Kisah di belakang layar pasti banyak, karena film ini membutuhkan banyak hal, data, tenaga keterampilan dan organisasi yang baik, mengingat ini film besar dalam arti besar organisasi kerjanya.
Adakah suka duka dalam pembuatannya?
Tentunya pada saat mewujudkannya banyak terjadi suka dan duka, rintangan tantangan problematik yang muncul berkaitan dengan proses visualisasi, karena dalam film ini sangat banyak gambar yang harus dibuat untuk menggambarkan kejadian masa lalu. Untuk itu akurasi sangat dituntut agar dapat diraih efek adegan yang serealistik mungkin.
Seolah orang hanya melihat film itu karya Arifin C. Noer, padahal banyak karyanya yang mendapat penghargaan di berbagai ajang festival film. Menurut Anda?
Itu hal yang wajar karena film Penghianatan G30S-PKI adalah film yang paling mencengkam dibandingkan kedua film lainnya; Serangan Fajar dan Jakarta 66.
Apalagi film Jakarta 66 yang beredar di bioskop adalah versi yang sudah amburadul karena hampir separuh film itu dipotong oleh sensor. Saya pribadi berpendapat, trilogi Serangan Fajar, Penghiatan G30S-Pki, Jakarta 66 – harus ditonton semuanya agar dapat dinikmati secara utuh.
Ada apa dengan film Jakarta 66?
Sayangnya film Jakarta 66 sebagai epilog, filmnya rusak kena gunting sensor, padahal saya melihat diskusi-diskusi dalam film Jakarta 66 sangat menarik dan penting. Justru adegan-adegan penting itulah yang banyak kena gunting sensor. Sayang…
Bagaimana memberikan edukasi karya seni harus dilawan dengan karya seni, bukan dengan cara represif seperti pelarangan, misalkan?
Tepatnya dilengkapi, bukan dilawan.
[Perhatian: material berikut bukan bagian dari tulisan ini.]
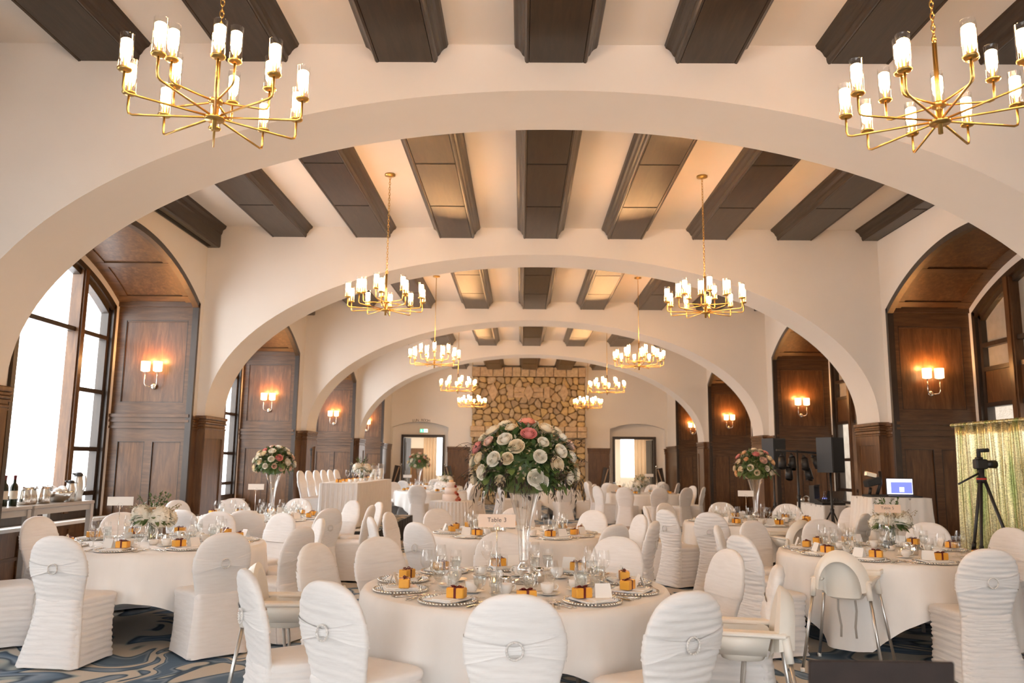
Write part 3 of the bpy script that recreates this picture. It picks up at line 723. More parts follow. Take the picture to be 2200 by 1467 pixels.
def rib(b):
    b.box(-.007,.007,-.0312,.0312,-.0004,.0536); b.box(-.0512,.0512,-.005,.005,.0524,.0534)
    for s in (-1,1):
        b.tube([(0,0,.054),(s*.016,-.006,.064),(s*.03,-.008,.062),(s*.028,.006,.056),(0,0,.055)],.003,5); b.tube([(0,0,.055),(s*.02,.012,.056),(s*.036,.016,.0545)],.0025,5)
RIB=one(rib,'ribbon',M['ribbon'])
GIFT=('gift_box',BOXB,[('ribbon',RIB,[],'burgundy ribbon with a bow')])
def tent(b):
    h=.072; w=.048; d=.03
    for s in (-1,1): b.loops([[(-w,s*d,0),(w,s*d,0),(w*.88,0,h),(-w*.88,0,h)],[(-w,s*(d-.0016),0),(w,s*(d-.0016),0),(w*.88,-s*.0008,h-.001),(-w*.88,-s*.0008,h-.001)]],True,True,0,False)
CARD=('place_card',one(tent,'place_card',M['card']),[])
WINE=('wine_glass',one(lambda b:b.lathe([(.0001,.0),(.034,.001),(.034,.003),(.006,.008),(.0042,.02),(.0042,.085),(.008,.095),(.028,.112),(.040,.140),(.0415,.165),(.036,.195),(.0325,.215)],18),'wine_glass',M['glass']),[])
GOB=('water_goblet',one(lambda b:b.lathe([(.0001,.0),(.034,.001),(.034,.003),(.007,.009),(.006,.04),(.012,.05),(.032,.075),(.038,.11),(.037,.15),(.0345,.175)],18),'water_goblet',M['glass']),[('iced_water',one(lambda b:b.lathe([(.0001,.052),(.012,.053),(.0305,.076),(.0365,.11),(.036,.128),(.0001,.128)],16),'iced_water',M['water']),[])])
TUM=('highball_tumbler',one(lambda b:b.lathe([(.0001,.002),(.029,.002),(.031,.01),(.035,.14),(.0355,.142)],18),'highball_tumbler',M['glass']),[('iced_water',one(lambda b:b.lathe([(.0001,.008),(.029,.008),(.033,.115),(.0001,.115)],16),'iced_water',M['water']),[])])
def cup(b):
    b.lathe([(.0001,.004),(.024,.0),(.026,.006),(.037,.022),(.040,.058),(.038,.058),(.035,.024),(.022,.010),(.0001,.009)],22)
CUPH=one(lambda b:b.tube([(.038,0,.048),(.058,0,.050),(.064,0,.036),(.056,0,.022),(.036,0,.018)],.0042,7),'handle',M['porcelain'])
CUP=('coffee_cup',one(cup,'coffee_cup',M['porcelain']),[('handle',CUPH,[])])
SAUCER=('saucer',one(lambda b:b.lathe([(.0001,.003),(.03,.002),(.05,.006),(.072,.014),(.073,.016),(.05,.0085),(.028,.005),(.0001,.005)],26),'saucer',M['porcelain']),[])
def knife(b): b.bbox(0,-.06,.001,.008,.006,.05,.002); b.loops([[(-.002,-.01,.003),(.006,-.01,.003),(.006,-.01,.005),(-.002,-.01,.005)],[(-.009,.04,.003),(.006,.04,.003),(.006,.04,.0045),(-.009,.04,.0045)],[(-.004,.11,.003),(.005,.115,.003),(.005,.115,.004),(-.004,.11,.004)]],True,True,0,False)
KNIFE=('table_knife',one(knife,'table_knife',M['steel']),[])
def fork(b):
    b.tube([(0,-.10,.004),(0,-.03,.005),(0,.045,.006)],[.005,.003,.003],6); b.bbox(0,.058,.004,.007,.012,.014,.001)
    for x in (-.0105,-.0035,.0035,.0105): b.tube([(x,.07,.0055),(x,.105,.006)],.0016,5)
FORK=('table_fork',one(fork,'table_fork',M['steel']),[])
def spoon(b):
    b.tube([(0,-.09,.004),(0,-.02,.005),(0,.05,.006)],[.005,.003,.003],6); b.ball((0,.075,.006),.018,10,6,0,.3,Matrix.Diagonal((1,1.0,1,1)))
SPOON=('table_spoon',one(spoon,'table_spoon',M['steel']),[])
VOTIVE=('votive_candle',one(lambda b:b.lathe([(.0001,.004),(.03,.002),(.033,.02),(.034,.065),(.0325,.065),(.03,.02),(.0001,.008)],18),'votive_candle',M['glass']),[('wax',one(lambda b:b.lathe([(.0001,.009),(.028,.009),(.029,.03),(.0001,.031)],16),'wax',M['candle']),[]),('flame',one(lambda b:b.lathe([(.0001,.031),(.005,.038),(.004,.048),(.0001,.056)],8),'flame',M['flame']),[])])
def creamer(b):
    b.lathe([(.0001,.0),(.028,.0),(.034,.015),(.034,.05),(.028,.075),(.031,.088),(.029,.088),(.026,.075),(.0001,.07)],20); b.tube([(.03,0,.07),(.055,0,.066),(.056,0,.035),(.033,0,.022)],.004,6); b.tube([(-.026,0,.078),(-.042,0,.09)],[.012,.005],8)
CREAM=('milk_jug',one(creamer,'milk_jug',M['steel']),[])
SHAK=('salt_shaker',one(lambda b:b.lathe([(.0001,0),(.018,0),(.019,.05),(.017,.062)],14),'salt_shaker',M['glass']),[('cap',one(lambda b:b.lathe([(.019,.06),(.019,.075),(.012,.085),(.0001,.087)],14),'cap',M['steel']),[])])
BOWL=('sugar_bowl',one(lambda b:b.lathe([(.0001,.004),(.03,.0),(.042,.02),(.045,.045),(.043,.045),(.04,.02),(.0001,.008)],20),'sugar_bowl',M['porcelain']),[])
# ---------------------------------------------------------------- flowers
def rose(mt,seed):
    r=random.Random(seed); b=MB()
    b.ball((0,0,.12),.20,8,6,0,1.8)
    for R,h,n,fl in ((.24,.60,3,-.15),(.40,.66,4,-.12),(.56,.68,5,-.05),(.73,.64,5,.12),(.90,.54,6,.35),(1.04,.34,6,.55)):
        o=r.uniform(0,6)
        for k in range(n):
            a0=o+2*PI*k/n; wd=2*PI/n*.68
            def f(u,v,a0=a0,wd=wd,R=R,h=h,fl=fl):
                a=a0+wd*(u-.5)*2; e=(2*u-1)**2; rr=.10+(R-.10)*min(v*1.5,1)**.6+fl*.20*max(v-.7,0)*3-.05*e*v
                z=-.35+(h+.35)*v*(1-.14*e*v)-fl*.9*max(v-.75,0)
                return (rr*cos(a),rr*sin(a),z)
            b.grid(f,4,4)
    return b.mesh('rose',mt)
ROSE={c:rose(M['rose_'+c],i) for i,c in enumerate(('cream','white','peach','pink','coral','blush'))}
def aim(d):
    d=Vector(d).normalized(); return d.to_track_quat('Z','Y')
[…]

Film genre sejarah, politik, biografi – harus terus dibuat agar keterampilan dalam membuatnya semakin dikuasai selain masyarakat penonton mendapat suguhan film yang memiliki kandungan lebih bermanfaat ketimbang sekedar hanya dijejali drama hiburan saja.
Kegagalan film film genre sejarah, politik, biografi yang diproduksi belakangan adalah bukti perlunya peningkatan kualitas dalam proses pembuatannya, tidak serampangan sehingga hasilnya tidak meyakinkan dan ditinggalkan penonton karena seperti melihat pementasan drama tujuh-belas-agustusan di kampung. Tidak memilik pesona sebuah karya seni film.
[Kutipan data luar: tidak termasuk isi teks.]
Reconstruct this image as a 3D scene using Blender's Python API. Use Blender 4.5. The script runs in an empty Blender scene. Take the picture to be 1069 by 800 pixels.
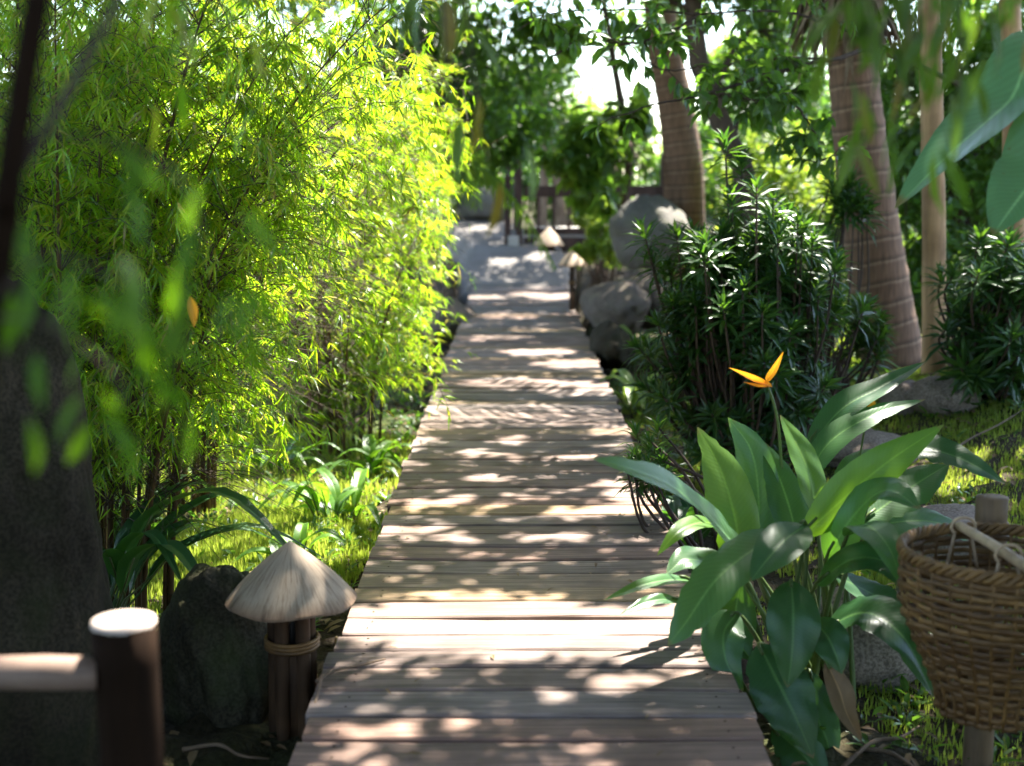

Sikap represif terhadap karya seni, apakah itu film, novel, musik, teater, seni rupa tidak akan berdampak apa-apa pada karya seni itu, bahkan semakin kuat sikap represif terhadap satu karya seni akan berpotensi semakin matang dirinya. Di sisi lain sikap represif pada karya seni dapat dijadikan indikator kualitas sebuah tangan kekuasaan.